From 1993 on, he abandoned all publishing collaborations on the Island and in 2011 he won the Breton Café & Bodegas Olarra de Prosa Española Award.

In 2014 his books published in Spain were seized from his wife, the blogger Regina Coyula, every time she tried to bring them into Cuba. For this reason he submitted his resignation from the Union of Writers and Artists of Cuba (UNEAC), which he had been a member of for years, saying that banning from the island his books published abroad was the same thing as banning him as author.

The poet published a letter, which he addressed to Miguel Barnet (president of UNEAC), in which he explained his reasons and returned the Commemorative Medal of the 50th anniversary of the UNEAC, which he had been granted as a founder of that government institution.

The letter to Barnet makes clear the ideological disenchantment of one of the most important poets of the 50s Generation: “Among these memories are those of the good friends I made among the members of the Association back then, treasures of my youth that are all that remain of that great, failed dream, people I love though they do not think the way I do, and who love me also, even if they dare not visit me.”

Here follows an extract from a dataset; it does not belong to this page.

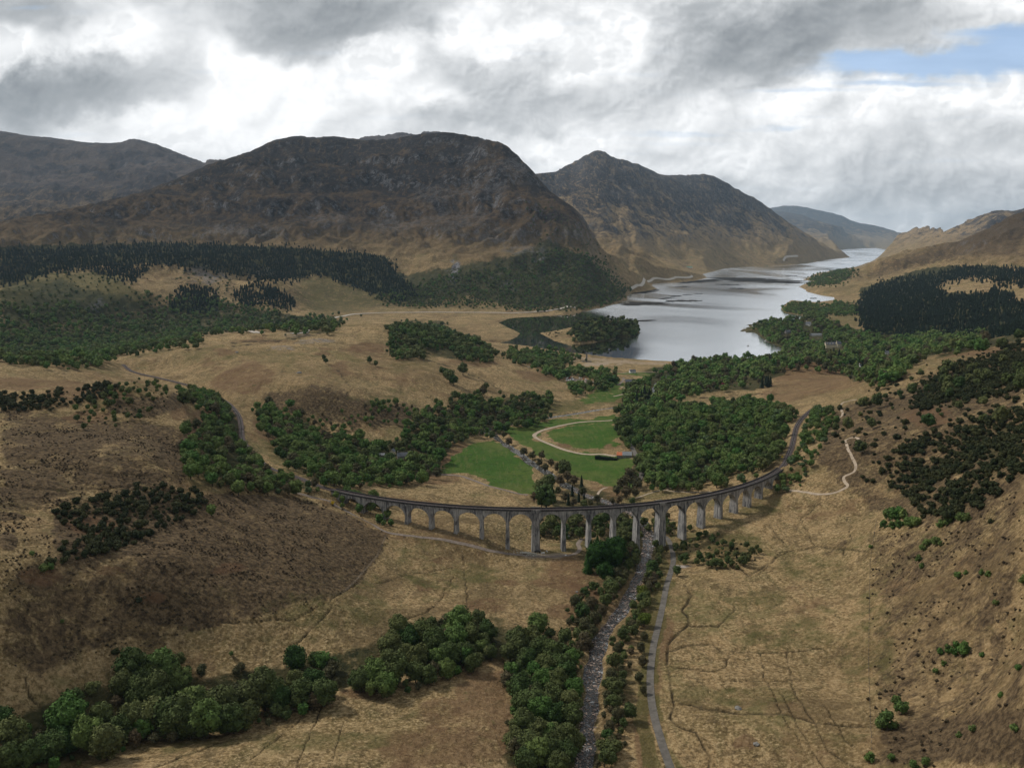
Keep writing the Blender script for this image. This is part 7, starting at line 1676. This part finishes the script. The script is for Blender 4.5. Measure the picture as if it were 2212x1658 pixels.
bar([(1560, 603.5), (1590, 601), (1630, 604), (1680, 609), (1730, 612)], 'long dark sandbar reaching across the middle loch', 430)
bar([(1575, 606), (1620, 606), (1660, 608)], 'thin sandbar just below the long dark one', 120)
bar([(1362, 634), (1385, 632), (1402, 627), (1418, 624)], 'dark shingle spit hugging the left shore near the road', 90)
bar([(1470, 612), (1500, 609), (1530, 606), (1545, 603)], 'dark mud flat off the river mouth on the far left shore', 160)
bar([(1355, 660), (1380, 656), (1405, 655), (1430, 653)], 'ragged sandbar nearest the island', 170)
bar([(1440, 652), (1465, 650), (1500, 649.5), (1516, 650)], 'narrow dark sandbar right of the ragged one', 95)
for k, (u0, v0, u1, v1) in enumerate([(1428, 646, 1440, 645), (1441, 644, 1450, 643), (1452, 641, 1468, 638.5), (1478, 637, 1496, 636), (1501, 634.5, 1517, 634.5), (1465, 619, 1480, 620), (1580, 622, 1602, 624), (1380, 692, 1395, 694), (1545, 614, 1600, 616), (1700, 614-18, 1722, 596)]):
    bar([(u0, v0), ((u0+u1)/2, (v0+v1)/2-.3), (u1, v1)], f'small dark shoal in the loch, {ordw(k)} of the scattered shoals', 46 if k < 5 else 90)
# birch saplings, boulders on the moor
for k, (u, v, s, lb) in enumerate([(1594, 1530, 1.6, 'grey boulder lying in the right meadow'), (1634, 1607, 1.3, 'small grey boulder near the bottom of the right meadow'), (618, 707, 6, 'pale rock outcrop on the crest of the golden ridge'), (512, 752+9, 2.2, 'flat grey rock near the left crest of the golden ridge'), (646, 806, 3, 'grey rock in the middle of the golden slope'), (1246, 1298-20, .9, 'small rock by the left river bank')]):
    X, Y, Z = hit([u], [v])
    if np.isnan(X[0]): continue
    bm = bmesh.new(); bmesh.ops.create_icosphere(bm, subdivisions=2, radius=s)
    for q in bm.verts: q.co *= rng.uniform(.8, 1.15); q.co.z *= .55
    bm_obj('boulder', bm, STONEW, None, loc=(float(X[0]), float(Y[0]), float(Z[0])+s*.1), label=lb, cat='boulder')
print('objects', len(COL.objects))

In speaking of the writer and poet, Cuban writer Virgilio López Lemus says that when Alcides published Agradecido como un perro he became a reference poet for the generations born between 1946 and 1970. López Lemus describes this work as a “long and intense poem in which the lyrical subject appears in a confessional attitude and at the same time as a witness, where he includes social life, family life, love and friendship (or is it one of the two?), and above all the warmth of a man who expresses himself with his skin open to the world, whether he receives wounds or caresses.”